Good relationships are vital for a healthy life. And healthy connections provide some of the best opportunities to grow in meaningful ways. In a lovely piece entitled Lessons For Living in the most recent edition of Psychology Today, Elizabeth Svoboda proposes five principles for living, loving, and playing well with others.
I have selected for this blog her Lesson #5: Lust Diminishes, but Love Remains.
Being inured to your partner isn’t the same as being out of love.
A slew of misconceptions persist with respect to relationships: If you’re with the right person, you’ll rarely experience conflict. The spark should stay alive all on its own. Life should be a continual state of wedded — or paired-up — bliss.
Too often, couples assume a relationship is damaged beyond all repair when the tear-your-clothes-off period of sexual and emotional excitement ends and the arguing begins. Part of this mind-set comes from the widespread cultural belief that it’s easier to cut ties than to stick it out when discord arises. “The immature part of us hates confronting our limited ability to invest in someone else and loves the idea that compatible people don’t have conflicts of interest,” says psychologist David Schnarch, author of Intimacy & Desire: Awaken the Passion in Your Relationship.
But research and real-world experience don’t support this mythology. University of Denver psychologist Howard Markman, coauthor of Fighting for Your Marriage, has found that successful couples argue — it’s how they go about it that determines their continued relationship satisfaction (among other things, happy partners refrain from hurling nasty zingers or withdrawing from conflict). Airing grievances is necessary, since it allows both people to speak their minds and take responsibility for their missteps.

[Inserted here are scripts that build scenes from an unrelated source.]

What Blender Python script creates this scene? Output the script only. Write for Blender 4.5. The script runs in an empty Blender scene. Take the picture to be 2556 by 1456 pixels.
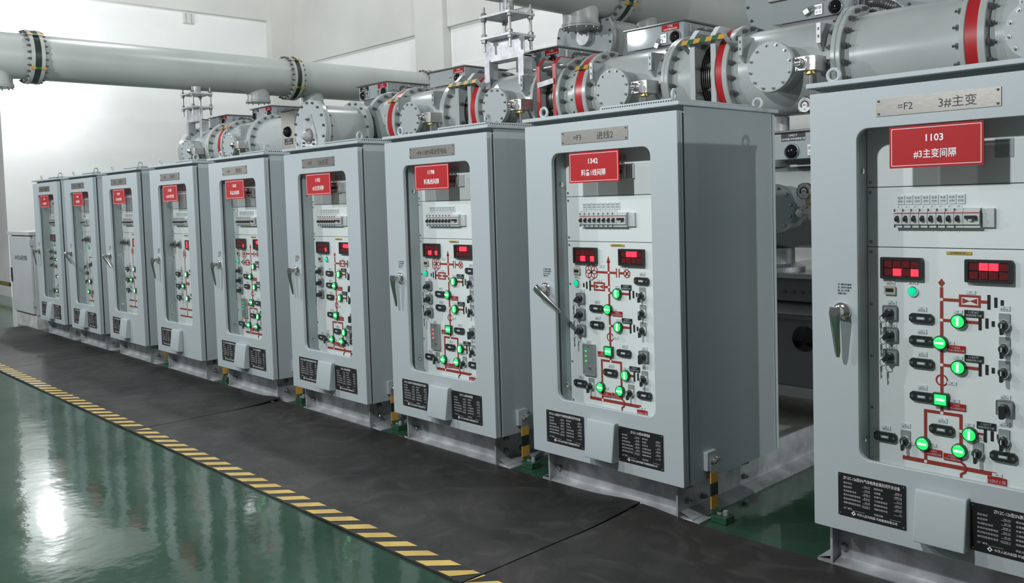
import bpy, math, random
from mathutils import Vector, Matrix
random.seed(7)
PI = math.pi
S = bpy.context.scene
COL = S.collection

# ------------------------------------------------------------------ camera
cam_d = bpy.data.cameras.new('camera')
cam = bpy.data.objects.new('camera', cam_d); COL.objects.link(cam); S.camera = cam
yaw, pitch, roll = (math.radians(v) for v in (-46.582, -3.088, -1.726))
fw = Vector((math.sin(yaw)*math.cos(pitch), math.cos(yaw)*math.cos(pitch), math.sin(pitch)))
r0 = fw.cross(Vector((0, 0, 1))).normalized(); u0 = r0.cross(fw)
RV = math.cos(roll)*r0 + math.sin(roll)*u0
UV = -math.sin(roll)*r0 + math.cos(roll)*u0
cam.matrix_world = Matrix(((RV.x, UV.x, -fw.x, 3.27228), (RV.y, UV.y, -fw.y, -3.20768), (RV.z, UV.z, -fw.z, 1.51865), (0, 0, 0, 1)))
cam_d.sensor_width = 36; cam_d.lens = 2184.4*36/2556
cam_d.shift_x = -0.00068; cam_d.shift_y = -0.0440
cam_d.clip_start = 0.05; cam_d.clip_end = 100

# ------------------------------------------------------------------ light and exposure
S.view_settings.view_transform = 'Standard'; S.view_settings.look = 'None'
S.view_settings.gamma = 1.0; S.view_settings.use_curve_mapping = False
S.view_settings.exposure = 0.0
S.cycles.use_denoising = True
S.cycles.max_bounces = 6; S.cycles.diffuse_bounces = 3; S.cycles.glossy_bounces = 3
S.cycles.transparent_max_bounces = 10; S.cycles.sample_clamp_indirect = 4.0
W = bpy.data.worlds.new('hall_light'); S.world = W; W.use_nodes = True
bg = W.node_tree.nodes['Background']; bg.inputs[0].default_value = (0.92, 0.97, 1.0, 1); bg.inputs[1].default_value = 0.12

def lamp(name, loc, power, radius, color=(0.95, 0.98, 1.0)):
    d = bpy.data.lights.new(name, 'POINT'); d.energy = power; d.shadow_soft_size = radius; d.color = color
    o = bpy.data.objects.new(name, d); o.location = loc; COL.objects.link(o); return o
lamp('wall_lamp_end', (-14.1, 1.40, 4.04), 120, 0.08)
lamp('aisle_light', (1.0, -3.5, 3.55), 500, 0.09)
lamp('aisle_light', (-1.95, -3.6, 3.6), 270, 0.09)  # added fill for the middle cabinet fronts, not a known wall lamp
lamp('aisle_light', (-5.74, -3.6, 4.11), 560, 0.09)
lamp('aisle_light', (-10.8, -3.6, 3.65), 560, 0.09)
lamp('wall_lamp_far', (11.5, 3.77, 4.88), 1150, 0.12)
lamp('rear_gap_fill', (9.0, 1.28, 2.2), 420, 0.1)  # unseen fill added to lift the dark gap behind the near cabinets
lamp('overhead_fill', (-9.5, 2.2, 8.2), 580, 0.2)  # unseen fill added above to brighten the walls and pipe tops
lamp('overhead_fill', (-4.5, 4.6, 8.2), 420, 0.2)  # second added fill, brightens the tubes from above

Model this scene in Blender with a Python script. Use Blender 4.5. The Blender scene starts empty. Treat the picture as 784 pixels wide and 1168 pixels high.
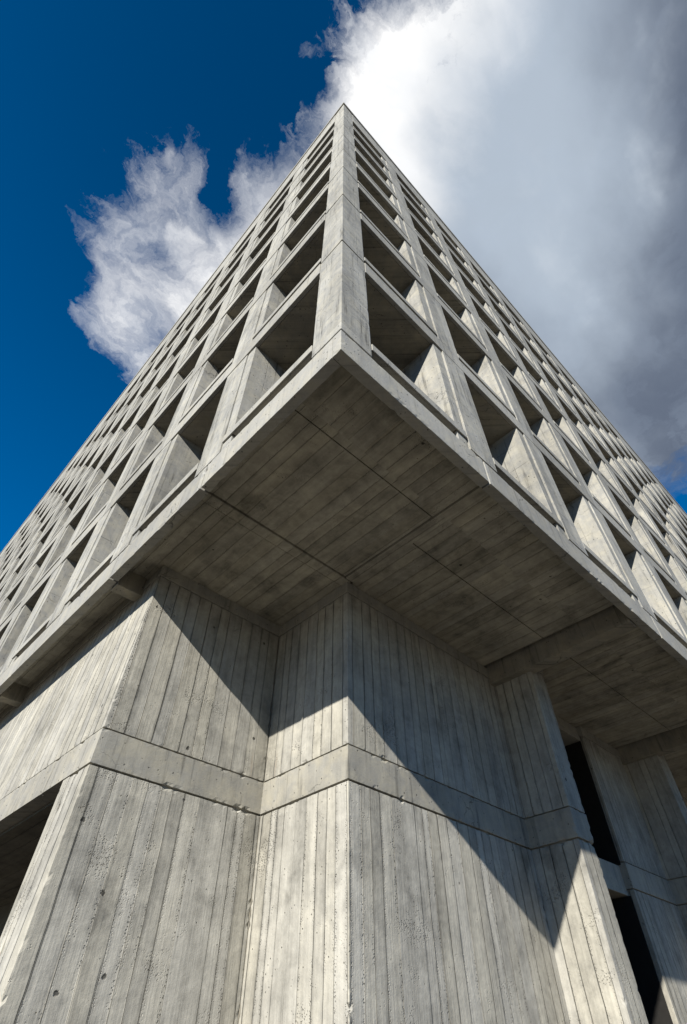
import bpy, bmesh, math, random
from mathutils import Vector, Matrix, noise
random.seed(7)
sc = bpy.context.scene
col = sc.collection

# ------------------------------------------------------------------ units
# the plan is laid out in "modules": 1 module = 7 m, heights measured from eye level
S = 7.0
EYE = 1.6
GZ = -EYE / S                     # ground level in modules
def W(x, y, z): return Vector((x * S, y * S, z * S + EYE))
# base and soffit were measured against the fascia's underside; the soffit really lies KB times higher
KB = 1.054
def WB(x, y, z): return W((x + .32471) * KB - .32471, (y + .34992) * KB - .34992, z * KB)
def kx(x): return (x + .32471) * KB - .32471
def ky(y): return (y + .34992) * KB - .34992

# ------------------------------------------------------------------ node helper
class NT:
    def __init__(self, tree): self.t = tree; self.n = tree.nodes; self.l = tree.links
    def new(self, kind, **kw):
        nd = self.n.new(kind)
        for k, v in kw.items(): setattr(nd, k, v)
        return nd
    def put(self, sock, v):
        if hasattr(v, 'is_output') or isinstance(v, bpy.types.NodeSocket): self.l.new(v, sock)
        else: sock.default_value = v
    def m(self, op, a, b=None, c=None, clamp=False):
        nd = self.new('ShaderNodeMath', operation=op); nd.use_clamp = clamp
        self.put(nd.inputs[0], a)
        if b is not None: self.put(nd.inputs[1], b)
        if c is not None: self.put(nd.inputs[2], c)
        return nd.outputs[0]
    def comb(self, x, y, z):
        nd = self.new('ShaderNodeCombineXYZ')
        for i, v in enumerate((x, y, z)): self.put(nd.inputs[i], v)
        return nd.outputs[0]
    def noise(self, vec, scale, detail=4, rough=.55, dist=0.0, lac=2.0):
        nd = self.new('ShaderNodeTexNoise'); nd.noise_dimensions = '3D'
        self.put(nd.inputs['Vector'], vec)
        nd.inputs['Scale'].default_value = scale; nd.inputs['Detail'].default_value = detail
        nd.inputs['Roughness'].default_value = rough; nd.inputs['Distortion'].default_value = dist
        nd.inputs['Lacunarity'].default_value = lac
        return nd.outputs['Fac']
    def ramp(self, v, lo, hi, a=0.0, b=1.0, smooth=True):
        nd = self.new('ShaderNodeMapRange'); nd.interpolation_type = 'SMOOTHSTEP' if smooth else 'LINEAR'
        nd.clamp = True
        self.put(nd.inputs[0], v); self.put(nd.inputs[1], lo); self.put(nd.inputs[2], hi)
        self.put(nd.inputs[3], a); self.put(nd.inputs[4], b)
        return nd.outputs[0]
    def mix(self, f, a, b, kind='RGBA', blend='MIX'):
        nd = self.new('ShaderNodeMix'); nd.data_type = 'RGBA'; nd.blend_type = blend
        self.put(nd.inputs[0], f); self.put(nd.inputs[6], a); self.put(nd.inputs[7], b)
        return nd.outputs[2]
    def vor1(self, w, feature='F1', rnd=1.0):
        nd = self.new('ShaderNodeTexVoronoi'); nd.voronoi_dimensions = '1D'; nd.feature = feature
        self.put(nd.inputs['W'], w); nd.inputs['Scale'].default_value = 1.0
        nd.inputs['Randomness'].default_value = rnd
        return nd
    def vor3(self, vec, scale, feature='F1', rnd=1.0):
        nd = self.new('ShaderNodeTexVoronoi'); nd.voronoi_dimensions = '3D'; nd.feature = feature
        self.put(nd.inputs['Vector'], vec); nd.inputs['Scale'].default_value = scale
        nd.inputs['Randomness'].default_value = rnd
        return nd
    def white(self, w):
        nd = self.new('ShaderNodeTexWhiteNoise'); nd.noise_dimensions = '1D'; self.put(nd.inputs['W'], w)
        return nd.outputs['Value']

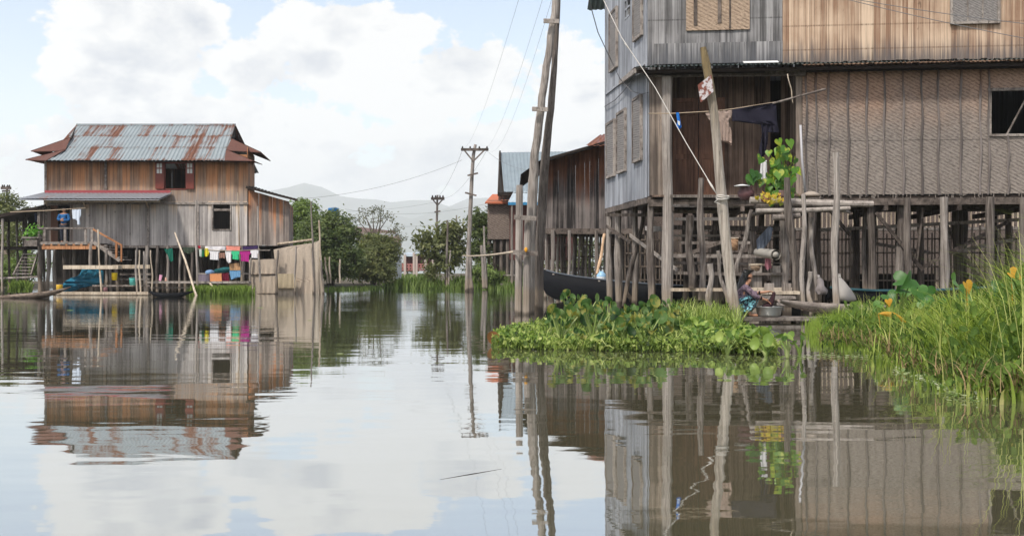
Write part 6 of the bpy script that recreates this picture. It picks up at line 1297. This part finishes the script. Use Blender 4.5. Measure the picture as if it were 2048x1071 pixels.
# ---------------------------------------------------------------- floating plants and grass
def lerp_tab(tab, x):
    if x <= tab[0][0]: return tab[0][1]
    for (a, b), (c, d) in zip(tab[:-1], tab[1:]):
        if x <= c: return b + (d - b) * (x - a) / (c - a)
    return tab[-1][1]
FRONT = [(970, 692), (1050, 699), (1300, 703), (1500, 707), (1620, 714)]
BACK = [(970, 688), (1000, 668), (1050, 652), (1120, 641), (1300, 636), (1450, 642), (1500, 676), (1550, 697), (1620, 712)]
def blade(mb, x, y, z, h, w, lean, a, tone, droop=.25):
    s = Vector((-math.sin(a), math.cos(a), 0)); s = (s + Vector((mb.r.uniform(-.6, .6), 0, 0))).normalized() * w; dr = Vector((math.cos(a), math.sin(a), 0)) * h * lean; p = Vector((x, y, z)); up = Vector((0, 0, 1))
    q1, q2, q3 = p + dr * .2 + up * h * .4, p + dr * .6 + up * h * .75, p + dr * (1 + droop) + up * h * (1 - lean * .35)
    mb.add([p - s, p + s, q1 + s, q1 - s, q2 + s * .7, q2 - s * .7, q3], [(0, 1, 2, 3), (3, 2, 4, 5), (5, 4, 6)], tone)
def arc2(mb, p, a, h, reach, w, tone):
    dr = Vector((math.cos(a), math.sin(a), 0)); mb.tube([p, p + dr * reach * .3 + Vector((0, 0, h * .8)), p + dr * reach * .65 + Vector((0, 0, h)), p + dr * reach + Vector((0, 0, h * .55))], [w, w * .9, w * .7, w * .3], 5, tone, False)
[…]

It’s also normal to experience a waning of sexual desire once you’ve progressed past the giddy initial stages of a relationship. Arriving at such a point actually offers an opportunity to deepen your relationship in ways that would have been impossible at the outset. “Romantic love is when we have this consuming, emotional experience with another person, and it usually lasts about a year and a half,” says Washington State University’s Meek. “Deep love comes after — after we see how imperfect the other is and commit ourselves to them anyway.”
All relationships are messy: “If you want to build a history together, be prepared to hang in for the full range of feelings that make us human,” says Lerner, who wrote Marriage Rules: A Manual for the Married and the Coupled Up. The only formula for fixing the frustration and stagnation you’ll both inevitably feel is to take concrete steps to resolve them — but that doesn’t mean unleashing a litany of complaints, she says.
Instead, focus on the lasting bonds that remain in the relationship. Rather than asking yourself, “Am I still in love with my partner?” try asking, “What can I do to restore our connection?” It might mean sparking some excitement in your less-than-thrilling sex life by initiating something new and unexpected, or perhaps it’s as seemingly simple as recycling that pile of basement boxes that’s annoyed her for months. Or maybe the first step is sitting down for a 20-minute conversation about what’s been stressing him out at work, one where you resolve to hold back your opinions and really listen.
Finally, remind yourself that a committed relationship requires continual doses of effort in order to progress, Meek says. “People know what warms their partner’s heart,” Lerner adds, “but usually we’re too angry or settled into the distance to actually do it.”